### Data extract ###

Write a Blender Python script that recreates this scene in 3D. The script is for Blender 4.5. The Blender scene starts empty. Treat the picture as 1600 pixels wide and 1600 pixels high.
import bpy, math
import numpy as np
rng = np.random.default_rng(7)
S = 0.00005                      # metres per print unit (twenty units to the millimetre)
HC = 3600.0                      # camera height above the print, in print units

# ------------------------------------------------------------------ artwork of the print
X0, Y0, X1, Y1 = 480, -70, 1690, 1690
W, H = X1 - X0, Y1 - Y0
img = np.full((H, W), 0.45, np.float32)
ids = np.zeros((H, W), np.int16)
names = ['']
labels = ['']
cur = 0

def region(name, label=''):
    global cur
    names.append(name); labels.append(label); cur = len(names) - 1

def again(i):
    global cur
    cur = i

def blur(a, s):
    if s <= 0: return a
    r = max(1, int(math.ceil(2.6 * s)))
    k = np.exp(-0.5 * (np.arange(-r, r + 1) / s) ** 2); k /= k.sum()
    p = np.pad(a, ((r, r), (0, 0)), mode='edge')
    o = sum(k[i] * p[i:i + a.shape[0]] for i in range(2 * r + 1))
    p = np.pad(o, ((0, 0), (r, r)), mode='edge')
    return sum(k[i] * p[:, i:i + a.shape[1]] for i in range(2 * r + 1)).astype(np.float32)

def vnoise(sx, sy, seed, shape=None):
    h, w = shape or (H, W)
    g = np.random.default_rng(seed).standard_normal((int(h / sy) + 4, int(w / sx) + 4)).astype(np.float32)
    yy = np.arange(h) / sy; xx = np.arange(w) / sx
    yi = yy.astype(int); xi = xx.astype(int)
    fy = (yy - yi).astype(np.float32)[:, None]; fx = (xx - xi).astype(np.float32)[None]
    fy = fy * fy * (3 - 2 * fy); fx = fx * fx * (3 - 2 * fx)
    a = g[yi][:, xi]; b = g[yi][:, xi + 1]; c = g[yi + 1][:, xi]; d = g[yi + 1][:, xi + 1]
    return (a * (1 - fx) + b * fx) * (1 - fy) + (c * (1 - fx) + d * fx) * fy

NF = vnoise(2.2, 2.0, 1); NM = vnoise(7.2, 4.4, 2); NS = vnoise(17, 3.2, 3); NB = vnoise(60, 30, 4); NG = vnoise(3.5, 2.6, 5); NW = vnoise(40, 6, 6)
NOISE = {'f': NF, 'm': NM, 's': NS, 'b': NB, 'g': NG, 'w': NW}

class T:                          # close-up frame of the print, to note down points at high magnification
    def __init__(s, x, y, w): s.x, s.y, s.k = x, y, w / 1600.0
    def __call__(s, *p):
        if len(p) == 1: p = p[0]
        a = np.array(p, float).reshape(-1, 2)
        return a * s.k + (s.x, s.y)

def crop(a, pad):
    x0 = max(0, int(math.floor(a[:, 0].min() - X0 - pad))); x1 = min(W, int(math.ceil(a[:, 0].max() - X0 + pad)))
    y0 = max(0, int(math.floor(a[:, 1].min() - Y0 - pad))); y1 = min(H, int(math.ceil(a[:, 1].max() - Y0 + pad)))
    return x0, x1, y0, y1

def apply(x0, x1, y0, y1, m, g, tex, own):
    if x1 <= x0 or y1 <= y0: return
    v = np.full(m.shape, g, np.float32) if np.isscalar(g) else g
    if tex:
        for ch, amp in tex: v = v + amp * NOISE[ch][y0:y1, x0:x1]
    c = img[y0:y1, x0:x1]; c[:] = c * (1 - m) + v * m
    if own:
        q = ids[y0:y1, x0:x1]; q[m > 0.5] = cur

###

Retype the whole listing above exactly.

Write a Blender Python script that recreates this scene in 3D. The script is for Blender 4.5. The Blender scene starts empty. Treat the picture as 1600 pixels wide and 1600 pixels high.
import bpy, math
import numpy as np
rng = np.random.default_rng(7)
S = 0.00005                      # metres per print unit (twenty units to the millimetre)
HC = 3600.0                      # camera height above the print, in print units

# ------------------------------------------------------------------ artwork of the print
X0, Y0, X1, Y1 = 480, -70, 1690, 1690
W, H = X1 - X0, Y1 - Y0
img = np.full((H, W), 0.45, np.float32)
ids = np.zeros((H, W), np.int16)
names = ['']
labels = ['']
cur = 0

def region(name, label=''):
    global cur
    names.append(name); labels.append(label); cur = len(names) - 1

def again(i):
    global cur
    cur = i

def blur(a, s):
    if s <= 0: return a
    r = max(1, int(math.ceil(2.6 * s)))
    k = np.exp(-0.5 * (np.arange(-r, r + 1) / s) ** 2); k /= k.sum()
    p = np.pad(a, ((r, r), (0, 0)), mode='edge')
    o = sum(k[i] * p[i:i + a.shape[0]] for i in range(2 * r + 1))
    p = np.pad(o, ((0, 0), (r, r)), mode='edge')
    return sum(k[i] * p[:, i:i + a.shape[1]] for i in range(2 * r + 1)).astype(np.float32)

def vnoise(sx, sy, seed, shape=None):
    h, w = shape or (H, W)
    g = np.random.default_rng(seed).standard_normal((int(h / sy) + 4, int(w / sx) + 4)).astype(np.float32)
    yy = np.arange(h) / sy; xx = np.arange(w) / sx
    yi = yy.astype(int); xi = xx.astype(int)
    fy = (yy - yi).astype(np.float32)[:, None]; fx = (xx - xi).astype(np.float32)[None]
    fy = fy * fy * (3 - 2 * fy); fx = fx * fx * (3 - 2 * fx)
    a = g[yi][:, xi]; b = g[yi][:, xi + 1]; c = g[yi + 1][:, xi]; d = g[yi + 1][:, xi + 1]
    return (a * (1 - fx) + b * fx) * (1 - fy) + (c * (1 - fx) + d * fx) * fy

NF = vnoise(2.2, 2.0, 1); NM = vnoise(7.2, 4.4, 2); NS = vnoise(17, 3.2, 3); NB = vnoise(60, 30, 4); NG = vnoise(3.5, 2.6, 5); NW = vnoise(40, 6, 6)
NOISE = {'f': NF, 'm': NM, 's': NS, 'b': NB, 'g': NG, 'w': NW}

class T:                          # close-up frame of the print, to note down points at high magnification
    def __init__(s, x, y, w): s.x, s.y, s.k = x, y, w / 1600.0
    def __call__(s, *p):
        if len(p) == 1: p = p[0]
        a = np.array(p, float).reshape(-1, 2)
        return a * s.k + (s.x, s.y)

def crop(a, pad):
    x0 = max(0, int(math.floor(a[:, 0].min() - X0 - pad))); x1 = min(W, int(math.ceil(a[:, 0].max() - X0 + pad)))
    y0 = max(0, int(math.floor(a[:, 1].min() - Y0 - pad))); y1 = min(H, int(math.ceil(a[:, 1].max() - Y0 + pad)))
    return x0, x1, y0, y1

def apply(x0, x1, y0, y1, m, g, tex, own):
    if x1 <= x0 or y1 <= y0: return
    v = np.full(m.shape, g, np.float32) if np.isscalar(g) else g
    if tex:
        for ch, amp in tex: v = v + amp * NOISE[ch][y0:y1, x0:x1]
    c = img[y0:y1, x0:x1]; c[:] = c * (1 - m) + v * m
    if own:
        q = ids[y0:y1, x0:x1]; q[m > 0.5] = cur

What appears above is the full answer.